Environment Agency publish new flood risk maps

Flood 2New flood risk maps have been produced by the Environment Agency that, for the first time, also include areas at risk of flooding from surface water in addition to the risk from rivers and the sea. According to The Independent, new mapping techniques used by the EA have reduced the number of homes shown at risk of surface water flooding – when the drainage system cannot cope with extreme heavy rainfall – by 800,000 to 3 million with a further 2.4 million properties are at risk of flooding from rivers and/or the sea. 

The new EA flood risk maps will give insurance companies more information to set premiums and could alter the risk profile of homes now shown as at risk of flooding, with some homeowners seeing their premiums increase. 

For homeowners that search for the best deals using comparison websites, the average annual premium is £130 according to the AA.  However, those that live in areas deemed at risk of flooding pay huge premiums and have excesses that can be thousands of pounds, with insurance companies setting premiums to fully reflect the risk of flooding. 

Flood 1In the past, homeowners in high-risk areas have been subsidised to some extent by those living in regions with a low risk of flooding. However, this has now become unsustainable, with the increasing frequency, number and cost of claims arising from damage caused by flooding since 2007. Some policyholder’s premiums have risen substantially, by as much as 35%, after a revised flood risk assessment by their insurers. Many homes that had been flooded in the past have become virtually uninsurable. 

“Flood Re” scheme announced:   After June 2013, some homeowners were at risk of having their cover withdrawn because of the flood risk when the insurance industry agreement with the government on universal home insurance irrespective of any flood risk came to an end. However a ‘Memorandum of Understanding’ has been agreed in principle between UK insurers and the Government. The plan is to develop a not-for-profit flood fund – commonly referred to as “Flood Re” – ‘Re’ standing for reinsurance – that would ensure flood insurance remains affordable and available on all homes that have a high risk of flooding. Although the detail of the scheme has yet to be worked through and formally agreed, it is anticipated that the remaining issues could be resolved to allow the scheme to start in the summer of 2015. 

The new scheme will provide a fund that will enable people with homes at high flood risk, who might otherwise struggle to get affordable flood insurance to get cover. With the help from the fund, insurers will be able to continue to insure high flood risk homes with the cost of cover of the flood risk part of the household premium capped. The cap will be based on Council Tax bands, starting at no more than £210 per annum in Bands A and B, rising to £540 a year in Band G. The capped premiums will go into the fund to help pay flood claims. So if you are at flood risk you know that the cost of your flood insurance will be limited. 

‘Flood Re’ is designed to provide support to those who need it most and will cover homes. Around 130,000 homes in England in the highest Council Tax band H, and equivalent properties in Scotland, Wales and Northern Ireland will not be covered by the scheme. Those buying a new home should be aware that all homes built after 1 January 2009 will not be covered,. This is to avoid any promotion or subsidy for foolish building in areas prone to flooding. It is now even more essential to check that new developments are not included on the EA flood risk maps. 

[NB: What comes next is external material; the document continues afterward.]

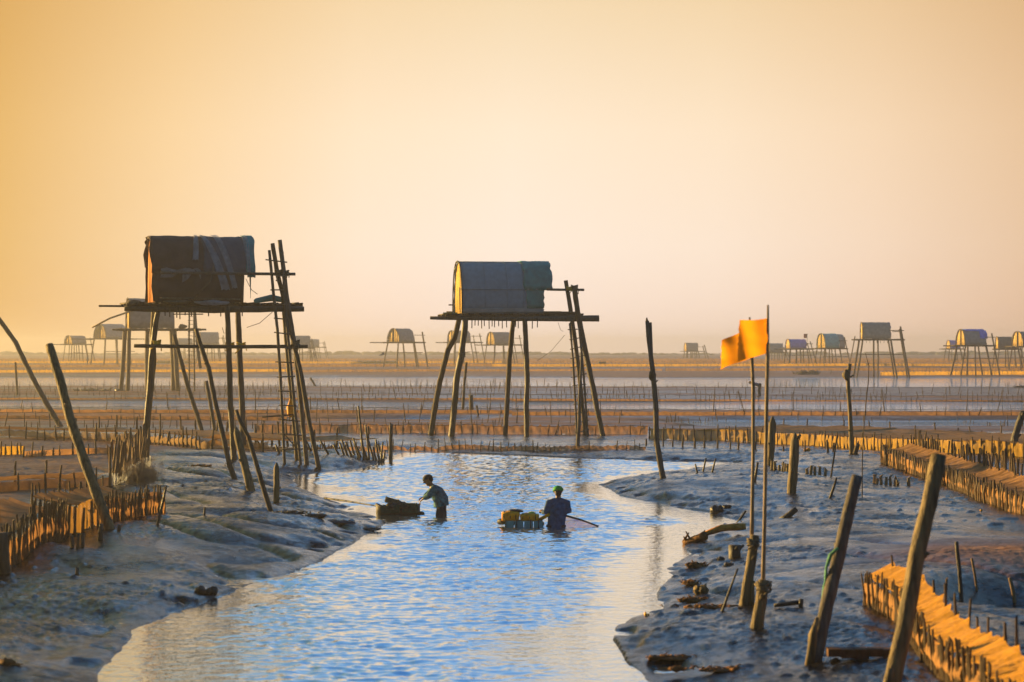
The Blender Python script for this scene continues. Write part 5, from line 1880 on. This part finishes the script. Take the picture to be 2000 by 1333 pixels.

The new scheme is to be paid for by every homeowner, with home insurance subject to a new levy, that will increase all home insurance premiums, on average, £10.50 a year. 

This will become a stealth tax by any other name. If the government is unwilling or unable to fund building new flood defences, why should every household be forced to pay a new levy to subsidise insurance companies and bail out people that foolishly bought a home at risk of flooding.  Why not do away with fire services and charge homeowners a new levy to cover those households that lose everything in a fire? It is just as daft! 

Insurance is supposed to reflect risk. The more risk, the higher the premium. Homeowners living in low crime areas do not pay a levy to enable those who live in areas with high burglary rates to get cheaper contents insurance.  A mature low-risk driver would not expect to pay a levy to cover the extra risk of an accident by a young high-risk driver, anymore than a mini owner would pay a levy for the extra risk of a claim from a high performance sports car owner.  Non-smokers don’t pay a levy to reduce the premiums for life insurance or critical illness policies for a 20 a day smoker! 

To be flooded once is unfortunate, twice is careless! If people buy homes in areas with a high risk of flooding, or have not had the sense to flood-proof their homes following first-time flooding, then why should everyone else be expected to subsidise the additional risk of insuring their home and bail them out?  House builders should also be required to pay for the cost of flood damage claims to new homes built before 2009, which are flooded within the first ten years.